Photographer James Berglie of Be Photography suggests jumping in close to crunch time to take on setting appointments, getting payments to vendors, and more in order to ease the burden on the bride.

"About a month or so out from the wedding is when most brides will typically start following up with their vendors to make sure everything is good to go. This is something that the groom can easily take off her hands because it's just sending emails and making phone calls to the photographer, florist, limo, etc. Tell your bride-to-be to give you the follow-up checklist and take it from there. That's one less thing she has to worry about, and it's a relatively simple task!”

 

Be there for each other. 

The main way grooms can help their brides with wedding planning is just by offering support.  You and your fiancée are in this thing together. It's a big day and as we've established, there's a ton of details to figure out. Even if you just offer a supportive shoulder and a listening ear when she has doubts and worries, that may be enough for your fiancée. Megan Velez of Destination Weddings advises grooms to be a sounding board for their fiancées and to just be there to listen if needed. 

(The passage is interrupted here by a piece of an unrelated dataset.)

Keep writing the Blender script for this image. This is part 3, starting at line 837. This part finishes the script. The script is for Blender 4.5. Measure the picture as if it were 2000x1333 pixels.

"One of the best ways someone can help their partner in planning their wedding is to simply be present and listen.  Even if you may not have opinions on certain things, don't dismiss your partner’s thoughts - listen to her and let her bounce ideas off of you. Ultimately, you’ll partner will appreciate having you there throughout the process," says Velez.

 

We hope this advice proves helpful to you as you navigate the waters of planning your wedding. Happy Planning!